◆ **PROBLEM REQUIREMENTS**:
Repeat the whole listing below, word for word.
========
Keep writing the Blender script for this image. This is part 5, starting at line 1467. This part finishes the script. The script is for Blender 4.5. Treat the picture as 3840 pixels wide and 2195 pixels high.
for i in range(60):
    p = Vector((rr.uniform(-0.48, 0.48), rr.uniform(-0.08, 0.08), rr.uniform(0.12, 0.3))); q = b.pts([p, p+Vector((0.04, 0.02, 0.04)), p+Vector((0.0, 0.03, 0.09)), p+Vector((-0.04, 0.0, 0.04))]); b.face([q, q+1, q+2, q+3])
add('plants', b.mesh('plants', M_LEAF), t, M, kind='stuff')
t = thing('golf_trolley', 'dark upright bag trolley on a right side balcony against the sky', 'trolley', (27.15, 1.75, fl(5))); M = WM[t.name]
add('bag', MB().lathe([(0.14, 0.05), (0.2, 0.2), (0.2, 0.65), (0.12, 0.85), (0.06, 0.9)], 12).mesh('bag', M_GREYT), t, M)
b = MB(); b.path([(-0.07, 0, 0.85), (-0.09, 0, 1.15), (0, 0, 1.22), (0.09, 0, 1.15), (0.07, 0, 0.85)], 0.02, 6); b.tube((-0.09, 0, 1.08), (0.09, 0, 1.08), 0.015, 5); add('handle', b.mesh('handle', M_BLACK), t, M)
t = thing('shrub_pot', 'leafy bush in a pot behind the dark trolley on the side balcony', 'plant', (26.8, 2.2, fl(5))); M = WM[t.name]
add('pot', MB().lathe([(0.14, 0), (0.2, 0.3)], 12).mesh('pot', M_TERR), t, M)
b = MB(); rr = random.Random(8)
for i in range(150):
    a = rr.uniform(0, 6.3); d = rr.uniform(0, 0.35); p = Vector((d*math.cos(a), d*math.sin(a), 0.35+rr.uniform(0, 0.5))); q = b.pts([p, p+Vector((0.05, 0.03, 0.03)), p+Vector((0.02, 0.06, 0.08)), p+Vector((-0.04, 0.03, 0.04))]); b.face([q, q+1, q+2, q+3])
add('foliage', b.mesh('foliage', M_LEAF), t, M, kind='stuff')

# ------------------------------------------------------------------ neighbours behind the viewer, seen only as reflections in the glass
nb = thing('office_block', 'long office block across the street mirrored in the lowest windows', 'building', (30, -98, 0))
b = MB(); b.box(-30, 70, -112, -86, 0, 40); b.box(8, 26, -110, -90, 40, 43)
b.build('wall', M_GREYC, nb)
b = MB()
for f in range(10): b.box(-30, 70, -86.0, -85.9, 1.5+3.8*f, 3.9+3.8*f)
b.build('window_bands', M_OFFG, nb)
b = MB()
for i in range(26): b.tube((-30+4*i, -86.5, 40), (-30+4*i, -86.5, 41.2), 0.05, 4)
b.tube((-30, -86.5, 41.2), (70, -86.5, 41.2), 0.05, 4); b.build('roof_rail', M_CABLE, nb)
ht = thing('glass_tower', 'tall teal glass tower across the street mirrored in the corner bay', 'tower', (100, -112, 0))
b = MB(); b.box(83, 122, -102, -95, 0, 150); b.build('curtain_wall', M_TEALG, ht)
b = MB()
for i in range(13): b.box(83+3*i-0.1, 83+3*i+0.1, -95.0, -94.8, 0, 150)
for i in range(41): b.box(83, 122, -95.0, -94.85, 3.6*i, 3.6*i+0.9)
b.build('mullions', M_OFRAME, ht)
========
◆ **RESULT OF THE TASK**:
Keep writing the Blender script for this image. This is part 5, starting at line 1467. This part finishes the script. The script is for Blender 4.5. Treat the picture as 3840 pixels wide and 2195 pixels high.
for i in range(60):
    p = Vector((rr.uniform(-0.48, 0.48), rr.uniform(-0.08, 0.08), rr.uniform(0.12, 0.3))); q = b.pts([p, p+Vector((0.04, 0.02, 0.04)), p+Vector((0.0, 0.03, 0.09)), p+Vector((-0.04, 0.0, 0.04))]); b.face([q, q+1, q+2, q+3])
add('plants', b.mesh('plants', M_LEAF), t, M, kind='stuff')
t = thing('golf_trolley', 'dark upright bag trolley on a right side balcony against the sky', 'trolley', (27.15, 1.75, fl(5))); M = WM[t.name]
add('bag', MB().lathe([(0.14, 0.05), (0.2, 0.2), (0.2, 0.65), (0.12, 0.85), (0.06, 0.9)], 12).mesh('bag', M_GREYT), t, M)
b = MB(); b.path([(-0.07, 0, 0.85), (-0.09, 0, 1.15), (0, 0, 1.22), (0.09, 0, 1.15), (0.07, 0, 0.85)], 0.02, 6); b.tube((-0.09, 0, 1.08), (0.09, 0, 1.08), 0.015, 5); add('handle', b.mesh('handle', M_BLACK), t, M)
t = thing('shrub_pot', 'leafy bush in a pot behind the dark trolley on the side balcony', 'plant', (26.8, 2.2, fl(5))); M = WM[t.name]
add('pot', MB().lathe([(0.14, 0), (0.2, 0.3)], 12).mesh('pot', M_TERR), t, M)
b = MB(); rr = random.Random(8)
for i in range(150):
    a = rr.uniform(0, 6.3); d = rr.uniform(0, 0.35); p = Vector((d*math.cos(a), d*math.sin(a), 0.35+rr.uniform(0, 0.5))); q = b.pts([p, p+Vector((0.05, 0.03, 0.03)), p+Vector((0.02, 0.06, 0.08)), p+Vector((-0.04, 0.03, 0.04))]); b.face([q, q+1, q+2, q+3])
add('foliage', b.mesh('foliage', M_LEAF), t, M, kind='stuff')

# ------------------------------------------------------------------ neighbours behind the viewer, seen only as reflections in the glass
nb = thing('office_block', 'long office block across the street mirrored in the lowest windows', 'building', (30, -98, 0))
b = MB(); b.box(-30, 70, -112, -86, 0, 40); b.box(8, 26, -110, -90, 40, 43)
b.build('wall', M_GREYC, nb)
b = MB()
for f in range(10): b.box(-30, 70, -86.0, -85.9, 1.5+3.8*f, 3.9+3.8*f)
b.build('window_bands', M_OFFG, nb)
b = MB()
for i in range(26): b.tube((-30+4*i, -86.5, 40), (-30+4*i, -86.5, 41.2), 0.05, 4)
b.tube((-30, -86.5, 41.2), (70, -86.5, 41.2), 0.05, 4); b.build('roof_rail', M_CABLE, nb)
ht = thing('glass_tower', 'tall teal glass tower across the street mirrored in the corner bay', 'tower', (100, -112, 0))
b = MB(); b.box(83, 122, -102, -95, 0, 150); b.build('curtain_wall', M_TEALG, ht)
b = MB()
for i in range(13): b.box(83+3*i-0.1, 83+3*i+0.1, -95.0, -94.8, 0, 150)
for i in range(41): b.box(83, 122, -95.0, -94.85, 3.6*i, 3.6*i+0.9)
b.build('mullions', M_OFRAME, ht)